When comparing quotes, look past the total and into the line items. If design, coding, CMS setup, photography, and copywriting are all bundled into a single lump sum, it becomes hard to tell where the money is actually going. Whether a vendor can break the quote down into itemized unit costs is itself a useful signal for evaluating who to work with.
Common Pitfalls
- The order is placed, but copy for the site (company profile, case studies, staff interviews) never materializes in-house, pushing the schedule back
- No one is assigned to own updates after launch, so the site is left untouched again and the same problem resurfaces years later
- Internal disagreement over design preferences drags out the decision on direction
- The importance of the hiring page is underestimated, leading to unplanned extra costs later
- The domain and server contracts are still registered under a former employee or the old agency, forcing an untangling of ownership before renewal can even begin
Frequently Asked Questions
What should be confirmed first when choosing an agency?
Check early on whether the CMS lets your own staff make updates after launch, or whether every update triggers an extra fee. Past portfolio work and support arrangements are also useful points of comparison.
How should the post-renewal operating structure be decided?
Deciding who owns updates and roughly how often (e.g., monthly) before launch makes it much less likely the site is abandoned again after going live.

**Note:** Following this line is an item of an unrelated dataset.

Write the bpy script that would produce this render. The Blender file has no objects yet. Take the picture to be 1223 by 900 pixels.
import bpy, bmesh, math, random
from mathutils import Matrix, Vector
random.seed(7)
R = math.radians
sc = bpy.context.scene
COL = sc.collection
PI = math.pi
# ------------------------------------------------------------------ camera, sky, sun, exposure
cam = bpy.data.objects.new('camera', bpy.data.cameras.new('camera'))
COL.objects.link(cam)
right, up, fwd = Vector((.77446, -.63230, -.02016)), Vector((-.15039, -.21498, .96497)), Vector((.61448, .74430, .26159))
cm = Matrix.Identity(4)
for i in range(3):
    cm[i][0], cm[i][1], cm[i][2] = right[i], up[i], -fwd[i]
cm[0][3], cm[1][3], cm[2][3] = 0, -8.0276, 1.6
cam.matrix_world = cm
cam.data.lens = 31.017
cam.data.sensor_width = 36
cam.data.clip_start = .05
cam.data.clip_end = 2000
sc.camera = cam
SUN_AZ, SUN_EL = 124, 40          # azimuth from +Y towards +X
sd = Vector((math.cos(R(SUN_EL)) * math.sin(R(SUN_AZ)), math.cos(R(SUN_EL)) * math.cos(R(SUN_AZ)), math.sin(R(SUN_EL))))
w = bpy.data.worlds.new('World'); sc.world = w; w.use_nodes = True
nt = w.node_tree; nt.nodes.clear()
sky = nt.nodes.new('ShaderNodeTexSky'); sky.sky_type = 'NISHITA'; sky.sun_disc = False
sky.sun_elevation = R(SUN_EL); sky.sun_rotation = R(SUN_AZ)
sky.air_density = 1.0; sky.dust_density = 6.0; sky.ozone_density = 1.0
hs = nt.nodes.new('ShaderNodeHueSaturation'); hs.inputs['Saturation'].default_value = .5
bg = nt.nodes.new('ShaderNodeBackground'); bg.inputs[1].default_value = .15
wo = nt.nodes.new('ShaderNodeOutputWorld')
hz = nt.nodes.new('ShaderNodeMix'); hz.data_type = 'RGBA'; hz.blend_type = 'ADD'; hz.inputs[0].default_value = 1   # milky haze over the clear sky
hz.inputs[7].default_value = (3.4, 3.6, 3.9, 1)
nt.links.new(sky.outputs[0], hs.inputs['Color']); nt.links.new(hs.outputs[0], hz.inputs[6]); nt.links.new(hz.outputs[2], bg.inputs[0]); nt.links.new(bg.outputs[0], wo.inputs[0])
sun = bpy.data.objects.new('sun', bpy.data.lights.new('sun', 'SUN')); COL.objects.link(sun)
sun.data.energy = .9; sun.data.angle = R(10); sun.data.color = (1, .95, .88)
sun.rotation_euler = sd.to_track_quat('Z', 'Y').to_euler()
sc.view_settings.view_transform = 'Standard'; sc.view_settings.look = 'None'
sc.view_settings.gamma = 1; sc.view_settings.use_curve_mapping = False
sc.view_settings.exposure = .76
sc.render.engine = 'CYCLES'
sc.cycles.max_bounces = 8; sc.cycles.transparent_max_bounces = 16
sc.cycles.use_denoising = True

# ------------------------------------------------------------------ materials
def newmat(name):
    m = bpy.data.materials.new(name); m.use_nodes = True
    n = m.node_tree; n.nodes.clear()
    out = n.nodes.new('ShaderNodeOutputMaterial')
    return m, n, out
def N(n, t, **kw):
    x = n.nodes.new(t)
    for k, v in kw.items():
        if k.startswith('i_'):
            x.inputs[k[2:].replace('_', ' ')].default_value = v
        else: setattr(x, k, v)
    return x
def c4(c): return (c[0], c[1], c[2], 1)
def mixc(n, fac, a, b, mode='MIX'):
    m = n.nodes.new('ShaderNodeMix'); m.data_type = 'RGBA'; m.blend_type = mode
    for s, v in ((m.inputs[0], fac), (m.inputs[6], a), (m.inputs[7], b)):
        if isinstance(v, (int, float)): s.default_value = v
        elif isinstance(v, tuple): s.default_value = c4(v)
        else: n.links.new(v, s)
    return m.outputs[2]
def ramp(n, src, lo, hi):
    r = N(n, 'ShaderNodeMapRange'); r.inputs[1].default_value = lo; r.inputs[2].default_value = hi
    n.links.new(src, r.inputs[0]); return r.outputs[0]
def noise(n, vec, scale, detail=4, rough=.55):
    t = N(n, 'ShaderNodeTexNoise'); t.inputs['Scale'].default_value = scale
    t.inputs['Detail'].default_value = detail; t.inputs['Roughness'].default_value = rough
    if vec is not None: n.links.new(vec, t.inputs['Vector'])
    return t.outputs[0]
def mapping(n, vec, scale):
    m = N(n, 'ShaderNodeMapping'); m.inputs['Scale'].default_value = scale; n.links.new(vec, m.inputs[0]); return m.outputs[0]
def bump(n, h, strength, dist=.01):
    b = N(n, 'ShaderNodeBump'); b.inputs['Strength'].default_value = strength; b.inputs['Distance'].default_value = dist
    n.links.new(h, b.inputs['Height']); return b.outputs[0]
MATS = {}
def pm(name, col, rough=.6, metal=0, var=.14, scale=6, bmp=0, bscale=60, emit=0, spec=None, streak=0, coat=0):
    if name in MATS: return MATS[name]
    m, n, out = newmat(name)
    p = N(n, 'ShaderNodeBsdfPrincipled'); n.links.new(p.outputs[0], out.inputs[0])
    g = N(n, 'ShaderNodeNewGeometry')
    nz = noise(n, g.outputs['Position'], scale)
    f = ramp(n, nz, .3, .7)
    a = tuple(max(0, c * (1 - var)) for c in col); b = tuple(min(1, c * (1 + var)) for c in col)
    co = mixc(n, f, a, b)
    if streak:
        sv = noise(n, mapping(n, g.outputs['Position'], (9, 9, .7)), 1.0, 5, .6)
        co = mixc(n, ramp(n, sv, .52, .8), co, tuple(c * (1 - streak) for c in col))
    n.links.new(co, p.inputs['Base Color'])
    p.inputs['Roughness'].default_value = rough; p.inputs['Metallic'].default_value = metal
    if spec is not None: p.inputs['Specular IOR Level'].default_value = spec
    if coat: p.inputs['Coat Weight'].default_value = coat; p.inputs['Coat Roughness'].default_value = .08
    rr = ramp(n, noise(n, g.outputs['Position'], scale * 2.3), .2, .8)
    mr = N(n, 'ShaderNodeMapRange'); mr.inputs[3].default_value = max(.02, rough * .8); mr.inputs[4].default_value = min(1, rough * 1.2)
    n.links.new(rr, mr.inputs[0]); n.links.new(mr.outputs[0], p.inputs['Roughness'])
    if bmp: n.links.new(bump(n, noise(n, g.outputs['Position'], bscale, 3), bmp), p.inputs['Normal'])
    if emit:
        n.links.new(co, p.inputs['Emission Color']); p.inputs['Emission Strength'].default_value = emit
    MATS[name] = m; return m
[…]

What if the budget is tight?
One approach is to narrow the initial scope to sales-material and hiring purposes only, identify what content production can be done in-house (photos, video), and minimize what is outsourced to the agency.
Summary
The '10-year-old website' problem tends to be left alone because it looks low-urgency, but it often quietly costs opportunities in hiring and sales conversations. Narrowing the objective and planning the post-launch operating structure up front is what keeps the same problem from recurring.